#### Exercise brief:
Copy all of the records below verbatim.
****************
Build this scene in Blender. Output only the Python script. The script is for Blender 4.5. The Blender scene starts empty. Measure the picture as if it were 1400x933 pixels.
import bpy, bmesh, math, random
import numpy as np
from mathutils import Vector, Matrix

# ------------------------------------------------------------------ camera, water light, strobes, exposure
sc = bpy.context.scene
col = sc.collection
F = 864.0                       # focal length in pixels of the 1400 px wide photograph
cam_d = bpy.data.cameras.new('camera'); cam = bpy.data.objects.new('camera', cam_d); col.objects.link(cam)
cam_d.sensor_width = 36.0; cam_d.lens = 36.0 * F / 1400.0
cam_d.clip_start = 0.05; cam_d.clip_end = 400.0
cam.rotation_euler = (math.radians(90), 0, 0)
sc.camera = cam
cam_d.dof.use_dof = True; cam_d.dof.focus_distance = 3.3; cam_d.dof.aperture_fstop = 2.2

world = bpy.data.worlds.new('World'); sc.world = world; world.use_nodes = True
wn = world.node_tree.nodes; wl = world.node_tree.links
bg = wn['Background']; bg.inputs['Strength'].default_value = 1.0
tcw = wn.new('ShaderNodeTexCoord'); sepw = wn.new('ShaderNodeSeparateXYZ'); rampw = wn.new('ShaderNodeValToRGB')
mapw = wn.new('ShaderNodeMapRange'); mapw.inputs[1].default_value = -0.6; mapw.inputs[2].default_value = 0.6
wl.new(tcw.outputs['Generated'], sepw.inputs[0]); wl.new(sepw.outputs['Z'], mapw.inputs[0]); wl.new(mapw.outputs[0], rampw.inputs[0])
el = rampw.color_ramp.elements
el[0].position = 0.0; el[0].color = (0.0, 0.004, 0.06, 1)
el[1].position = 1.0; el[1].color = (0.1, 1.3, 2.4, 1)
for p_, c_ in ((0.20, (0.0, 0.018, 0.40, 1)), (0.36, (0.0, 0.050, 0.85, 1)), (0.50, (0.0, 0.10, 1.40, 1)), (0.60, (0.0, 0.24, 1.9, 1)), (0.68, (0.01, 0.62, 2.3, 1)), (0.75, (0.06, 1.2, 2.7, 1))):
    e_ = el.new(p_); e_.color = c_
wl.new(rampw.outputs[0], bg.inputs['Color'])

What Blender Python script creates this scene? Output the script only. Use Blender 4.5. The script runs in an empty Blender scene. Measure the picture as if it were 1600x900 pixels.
****************
#### Correct output:
Build this scene in Blender. Output only the Python script. The script is for Blender 4.5. The Blender scene starts empty. Measure the picture as if it were 1400x933 pixels.
import bpy, bmesh, math, random
import numpy as np
from mathutils import Vector, Matrix

# ------------------------------------------------------------------ camera, water light, strobes, exposure
sc = bpy.context.scene
col = sc.collection
F = 864.0                       # focal length in pixels of the 1400 px wide photograph
cam_d = bpy.data.cameras.new('camera'); cam = bpy.data.objects.new('camera', cam_d); col.objects.link(cam)
cam_d.sensor_width = 36.0; cam_d.lens = 36.0 * F / 1400.0
cam_d.clip_start = 0.05; cam_d.clip_end = 400.0
cam.rotation_euler = (math.radians(90), 0, 0)
sc.camera = cam
cam_d.dof.use_dof = True; cam_d.dof.focus_distance = 3.3; cam_d.dof.aperture_fstop = 2.2

world = bpy.data.worlds.new('World'); sc.world = world; world.use_nodes = True
wn = world.node_tree.nodes; wl = world.node_tree.links
bg = wn['Background']; bg.inputs['Strength'].default_value = 1.0
tcw = wn.new('ShaderNodeTexCoord'); sepw = wn.new('ShaderNodeSeparateXYZ'); rampw = wn.new('ShaderNodeValToRGB')
mapw = wn.new('ShaderNodeMapRange'); mapw.inputs[1].default_value = -0.6; mapw.inputs[2].default_value = 0.6
wl.new(tcw.outputs['Generated'], sepw.inputs[0]); wl.new(sepw.outputs['Z'], mapw.inputs[0]); wl.new(mapw.outputs[0], rampw.inputs[0])
el = rampw.color_ramp.elements
el[0].position = 0.0; el[0].color = (0.0, 0.004, 0.06, 1)
el[1].position = 1.0; el[1].color = (0.1, 1.3, 2.4, 1)
for p_, c_ in ((0.20, (0.0, 0.018, 0.40, 1)), (0.36, (0.0, 0.050, 0.85, 1)), (0.50, (0.0, 0.10, 1.40, 1)), (0.60, (0.0, 0.24, 1.9, 1)), (0.68, (0.01, 0.62, 2.3, 1)), (0.75, (0.06, 1.2, 2.7, 1))):
    e_ = el.new(p_); e_.color = c_
wl.new(rampw.outputs[0], bg.inputs['Color'])

What Blender Python script creates this scene? Output the script only. Use Blender 4.5. The script runs in an empty Blender scene. Measure the picture as if it were 1600x900 pixels.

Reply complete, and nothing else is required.